### RECORDS

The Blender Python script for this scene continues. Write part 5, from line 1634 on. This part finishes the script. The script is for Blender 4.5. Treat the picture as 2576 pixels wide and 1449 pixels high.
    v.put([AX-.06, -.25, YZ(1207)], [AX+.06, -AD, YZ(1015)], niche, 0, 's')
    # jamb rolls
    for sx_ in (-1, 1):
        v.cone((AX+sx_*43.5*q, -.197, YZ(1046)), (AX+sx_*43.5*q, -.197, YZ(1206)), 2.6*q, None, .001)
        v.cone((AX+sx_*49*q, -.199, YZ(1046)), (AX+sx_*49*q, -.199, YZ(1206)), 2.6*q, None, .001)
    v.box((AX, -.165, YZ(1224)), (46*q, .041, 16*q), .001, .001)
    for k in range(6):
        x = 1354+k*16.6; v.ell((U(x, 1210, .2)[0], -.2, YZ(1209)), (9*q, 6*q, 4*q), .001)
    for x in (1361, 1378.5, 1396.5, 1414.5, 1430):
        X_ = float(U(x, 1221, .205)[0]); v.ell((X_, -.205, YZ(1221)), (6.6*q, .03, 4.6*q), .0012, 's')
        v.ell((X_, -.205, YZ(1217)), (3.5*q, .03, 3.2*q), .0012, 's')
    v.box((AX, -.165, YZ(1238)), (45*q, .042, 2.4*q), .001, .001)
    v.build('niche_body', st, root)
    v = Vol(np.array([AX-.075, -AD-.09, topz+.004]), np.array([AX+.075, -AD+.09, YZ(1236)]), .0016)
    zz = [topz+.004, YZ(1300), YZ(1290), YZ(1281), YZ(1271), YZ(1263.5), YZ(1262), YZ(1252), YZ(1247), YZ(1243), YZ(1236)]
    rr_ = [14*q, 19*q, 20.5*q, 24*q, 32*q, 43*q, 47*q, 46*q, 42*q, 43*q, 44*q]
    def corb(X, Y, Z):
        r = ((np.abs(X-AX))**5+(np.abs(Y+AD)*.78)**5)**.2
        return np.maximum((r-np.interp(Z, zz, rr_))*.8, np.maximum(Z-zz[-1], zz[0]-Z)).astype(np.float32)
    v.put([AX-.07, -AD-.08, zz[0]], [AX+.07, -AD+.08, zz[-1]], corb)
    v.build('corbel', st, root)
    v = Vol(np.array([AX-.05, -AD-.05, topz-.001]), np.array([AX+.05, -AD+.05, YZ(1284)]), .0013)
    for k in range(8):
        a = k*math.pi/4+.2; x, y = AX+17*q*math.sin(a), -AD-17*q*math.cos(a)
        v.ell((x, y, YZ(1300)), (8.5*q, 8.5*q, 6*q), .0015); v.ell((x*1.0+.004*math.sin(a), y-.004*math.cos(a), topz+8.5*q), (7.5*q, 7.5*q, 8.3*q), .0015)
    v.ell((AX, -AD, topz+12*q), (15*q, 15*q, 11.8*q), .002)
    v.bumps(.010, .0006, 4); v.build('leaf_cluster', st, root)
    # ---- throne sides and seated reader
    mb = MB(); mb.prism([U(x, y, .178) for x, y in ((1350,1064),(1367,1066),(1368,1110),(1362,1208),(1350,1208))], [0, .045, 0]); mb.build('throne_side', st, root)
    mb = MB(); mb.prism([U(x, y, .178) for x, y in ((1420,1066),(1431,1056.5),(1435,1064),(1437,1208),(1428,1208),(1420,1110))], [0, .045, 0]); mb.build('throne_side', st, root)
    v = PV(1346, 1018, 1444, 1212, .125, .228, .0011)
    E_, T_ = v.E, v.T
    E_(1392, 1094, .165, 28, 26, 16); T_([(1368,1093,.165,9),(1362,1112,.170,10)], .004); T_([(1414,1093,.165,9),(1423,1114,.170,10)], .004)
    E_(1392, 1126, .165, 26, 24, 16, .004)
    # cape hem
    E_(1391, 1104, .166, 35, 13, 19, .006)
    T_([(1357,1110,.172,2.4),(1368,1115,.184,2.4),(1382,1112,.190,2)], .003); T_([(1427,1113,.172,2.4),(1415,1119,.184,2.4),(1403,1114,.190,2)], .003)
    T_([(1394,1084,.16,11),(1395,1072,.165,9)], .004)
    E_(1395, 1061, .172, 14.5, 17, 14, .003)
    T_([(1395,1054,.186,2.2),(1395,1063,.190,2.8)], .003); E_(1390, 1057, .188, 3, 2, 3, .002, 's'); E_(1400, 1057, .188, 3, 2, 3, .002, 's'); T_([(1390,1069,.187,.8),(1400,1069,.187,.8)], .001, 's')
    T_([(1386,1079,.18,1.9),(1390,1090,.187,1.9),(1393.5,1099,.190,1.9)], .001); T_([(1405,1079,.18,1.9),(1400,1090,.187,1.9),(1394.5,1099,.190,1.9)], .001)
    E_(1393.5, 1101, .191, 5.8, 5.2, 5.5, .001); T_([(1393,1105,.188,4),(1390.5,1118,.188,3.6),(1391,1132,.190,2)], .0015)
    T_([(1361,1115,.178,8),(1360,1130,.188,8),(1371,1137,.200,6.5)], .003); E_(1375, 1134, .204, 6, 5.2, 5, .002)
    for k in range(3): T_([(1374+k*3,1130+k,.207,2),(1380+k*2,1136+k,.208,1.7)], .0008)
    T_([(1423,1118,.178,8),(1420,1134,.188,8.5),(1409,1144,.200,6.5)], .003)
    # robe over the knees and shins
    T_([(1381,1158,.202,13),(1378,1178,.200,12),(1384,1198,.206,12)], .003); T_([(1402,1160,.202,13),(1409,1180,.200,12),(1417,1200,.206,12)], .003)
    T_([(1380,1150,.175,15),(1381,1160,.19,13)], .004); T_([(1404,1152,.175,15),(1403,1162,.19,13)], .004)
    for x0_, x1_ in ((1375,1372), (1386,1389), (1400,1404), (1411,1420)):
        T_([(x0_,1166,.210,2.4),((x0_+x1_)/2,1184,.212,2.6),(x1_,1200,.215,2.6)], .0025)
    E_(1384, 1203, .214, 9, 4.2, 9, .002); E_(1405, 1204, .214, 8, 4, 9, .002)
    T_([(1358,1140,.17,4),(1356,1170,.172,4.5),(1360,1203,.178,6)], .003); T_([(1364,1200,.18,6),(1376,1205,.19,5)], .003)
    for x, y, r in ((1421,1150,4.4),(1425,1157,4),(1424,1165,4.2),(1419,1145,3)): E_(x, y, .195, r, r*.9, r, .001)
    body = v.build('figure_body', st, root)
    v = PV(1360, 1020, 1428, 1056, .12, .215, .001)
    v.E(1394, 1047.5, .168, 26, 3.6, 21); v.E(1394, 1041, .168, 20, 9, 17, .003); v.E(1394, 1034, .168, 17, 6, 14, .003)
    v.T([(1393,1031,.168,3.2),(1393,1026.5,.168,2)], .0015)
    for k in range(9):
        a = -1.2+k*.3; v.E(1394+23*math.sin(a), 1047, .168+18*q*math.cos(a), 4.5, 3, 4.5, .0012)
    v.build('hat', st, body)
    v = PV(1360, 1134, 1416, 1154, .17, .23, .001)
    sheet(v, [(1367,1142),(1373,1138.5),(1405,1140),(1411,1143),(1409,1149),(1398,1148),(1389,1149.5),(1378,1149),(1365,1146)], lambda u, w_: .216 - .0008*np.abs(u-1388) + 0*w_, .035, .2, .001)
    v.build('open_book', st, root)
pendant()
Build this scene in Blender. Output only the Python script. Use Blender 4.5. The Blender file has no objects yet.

######

● **GOAL**
Output each entry precisely as given.

● **ANSWER TO THIS PROBLEM**
The Blender Python script for this scene continues. Write part 5, from line 1634 on. This part finishes the script. The script is for Blender 4.5. Treat the picture as 2576 pixels wide and 1449 pixels high.
    v.put([AX-.06, -.25, YZ(1207)], [AX+.06, -AD, YZ(1015)], niche, 0, 's')
    # jamb rolls
    for sx_ in (-1, 1):
        v.cone((AX+sx_*43.5*q, -.197, YZ(1046)), (AX+sx_*43.5*q, -.197, YZ(1206)), 2.6*q, None, .001)
        v.cone((AX+sx_*49*q, -.199, YZ(1046)), (AX+sx_*49*q, -.199, YZ(1206)), 2.6*q, None, .001)
    v.box((AX, -.165, YZ(1224)), (46*q, .041, 16*q), .001, .001)
    for k in range(6):
        x = 1354+k*16.6; v.ell((U(x, 1210, .2)[0], -.2, YZ(1209)), (9*q, 6*q, 4*q), .001)
    for x in (1361, 1378.5, 1396.5, 1414.5, 1430):
        X_ = float(U(x, 1221, .205)[0]); v.ell((X_, -.205, YZ(1221)), (6.6*q, .03, 4.6*q), .0012, 's')
        v.ell((X_, -.205, YZ(1217)), (3.5*q, .03, 3.2*q), .0012, 's')
    v.box((AX, -.165, YZ(1238)), (45*q, .042, 2.4*q), .001, .001)
    v.build('niche_body', st, root)
    v = Vol(np.array([AX-.075, -AD-.09, topz+.004]), np.array([AX+.075, -AD+.09, YZ(1236)]), .0016)
    zz = [topz+.004, YZ(1300), YZ(1290), YZ(1281), YZ(1271), YZ(1263.5), YZ(1262), YZ(1252), YZ(1247), YZ(1243), YZ(1236)]
    rr_ = [14*q, 19*q, 20.5*q, 24*q, 32*q, 43*q, 47*q, 46*q, 42*q, 43*q, 44*q]
    def corb(X, Y, Z):
        r = ((np.abs(X-AX))**5+(np.abs(Y+AD)*.78)**5)**.2
        return np.maximum((r-np.interp(Z, zz, rr_))*.8, np.maximum(Z-zz[-1], zz[0]-Z)).astype(np.float32)
    v.put([AX-.07, -AD-.08, zz[0]], [AX+.07, -AD+.08, zz[-1]], corb)
    v.build('corbel', st, root)
    v = Vol(np.array([AX-.05, -AD-.05, topz-.001]), np.array([AX+.05, -AD+.05, YZ(1284)]), .0013)
    for k in range(8):
        a = k*math.pi/4+.2; x, y = AX+17*q*math.sin(a), -AD-17*q*math.cos(a)
        v.ell((x, y, YZ(1300)), (8.5*q, 8.5*q, 6*q), .0015); v.ell((x*1.0+.004*math.sin(a), y-.004*math.cos(a), topz+8.5*q), (7.5*q, 7.5*q, 8.3*q), .0015)
    v.ell((AX, -AD, topz+12*q), (15*q, 15*q, 11.8*q), .002)
    v.bumps(.010, .0006, 4); v.build('leaf_cluster', st, root)
    # ---- throne sides and seated reader
    mb = MB(); mb.prism([U(x, y, .178) for x, y in ((1350,1064),(1367,1066),(1368,1110),(1362,1208),(1350,1208))], [0, .045, 0]); mb.build('throne_side', st, root)
    mb = MB(); mb.prism([U(x, y, .178) for x, y in ((1420,1066),(1431,1056.5),(1435,1064),(1437,1208),(1428,1208),(1420,1110))], [0, .045, 0]); mb.build('throne_side', st, root)
    v = PV(1346, 1018, 1444, 1212, .125, .228, .0011)
    E_, T_ = v.E, v.T
    E_(1392, 1094, .165, 28, 26, 16); T_([(1368,1093,.165,9),(1362,1112,.170,10)], .004); T_([(1414,1093,.165,9),(1423,1114,.170,10)], .004)
    E_(1392, 1126, .165, 26, 24, 16, .004)
    # cape hem
    E_(1391, 1104, .166, 35, 13, 19, .006)
    T_([(1357,1110,.172,2.4),(1368,1115,.184,2.4),(1382,1112,.190,2)], .003); T_([(1427,1113,.172,2.4),(1415,1119,.184,2.4),(1403,1114,.190,2)], .003)
    T_([(1394,1084,.16,11),(1395,1072,.165,9)], .004)
    E_(1395, 1061, .172, 14.5, 17, 14, .003)
    T_([(1395,1054,.186,2.2),(1395,1063,.190,2.8)], .003); E_(1390, 1057, .188, 3, 2, 3, .002, 's'); E_(1400, 1057, .188, 3, 2, 3, .002, 's'); T_([(1390,1069,.187,.8),(1400,1069,.187,.8)], .001, 's')
    T_([(1386,1079,.18,1.9),(1390,1090,.187,1.9),(1393.5,1099,.190,1.9)], .001); T_([(1405,1079,.18,1.9),(1400,1090,.187,1.9),(1394.5,1099,.190,1.9)], .001)
    E_(1393.5, 1101, .191, 5.8, 5.2, 5.5, .001); T_([(1393,1105,.188,4),(1390.5,1118,.188,3.6),(1391,1132,.190,2)], .0015)
    T_([(1361,1115,.178,8),(1360,1130,.188,8),(1371,1137,.200,6.5)], .003); E_(1375, 1134, .204, 6, 5.2, 5, .002)
    for k in range(3): T_([(1374+k*3,1130+k,.207,2),(1380+k*2,1136+k,.208,1.7)], .0008)
    T_([(1423,1118,.178,8),(1420,1134,.188,8.5),(1409,1144,.200,6.5)], .003)
    # robe over the knees and shins
    T_([(1381,1158,.202,13),(1378,1178,.200,12),(1384,1198,.206,12)], .003); T_([(1402,1160,.202,13),(1409,1180,.200,12),(1417,1200,.206,12)], .003)
    T_([(1380,1150,.175,15),(1381,1160,.19,13)], .004); T_([(1404,1152,.175,15),(1403,1162,.19,13)], .004)
    for x0_, x1_ in ((1375,1372), (1386,1389), (1400,1404), (1411,1420)):
        T_([(x0_,1166,.210,2.4),((x0_+x1_)/2,1184,.212,2.6),(x1_,1200,.215,2.6)], .0025)
    E_(1384, 1203, .214, 9, 4.2, 9, .002); E_(1405, 1204, .214, 8, 4, 9, .002)
    T_([(1358,1140,.17,4),(1356,1170,.172,4.5),(1360,1203,.178,6)], .003); T_([(1364,1200,.18,6),(1376,1205,.19,5)], .003)
    for x, y, r in ((1421,1150,4.4),(1425,1157,4),(1424,1165,4.2),(1419,1145,3)): E_(x, y, .195, r, r*.9, r, .001)
    body = v.build('figure_body', st, root)
    v = PV(1360, 1020, 1428, 1056, .12, .215, .001)
    v.E(1394, 1047.5, .168, 26, 3.6, 21); v.E(1394, 1041, .168, 20, 9, 17, .003); v.E(1394, 1034, .168, 17, 6, 14, .003)
    v.T([(1393,1031,.168,3.2),(1393,1026.5,.168,2)], .0015)
    for k in range(9):
        a = -1.2+k*.3; v.E(1394+23*math.sin(a), 1047, .168+18*q*math.cos(a), 4.5, 3, 4.5, .0012)
    v.build('hat', st, body)
    v = PV(1360, 1134, 1416, 1154, .17, .23, .001)
    sheet(v, [(1367,1142),(1373,1138.5),(1405,1140),(1411,1143),(1409,1149),(1398,1148),(1389,1149.5),(1378,1149),(1365,1146)], lambda u, w_: .216 - .0008*np.abs(u-1388) + 0*w_, .035, .2, .001)
    v.build('open_book', st, root)
pendant()
Build this scene in Blender. Output only the Python script. Use Blender 4.5. The Blender file has no objects yet.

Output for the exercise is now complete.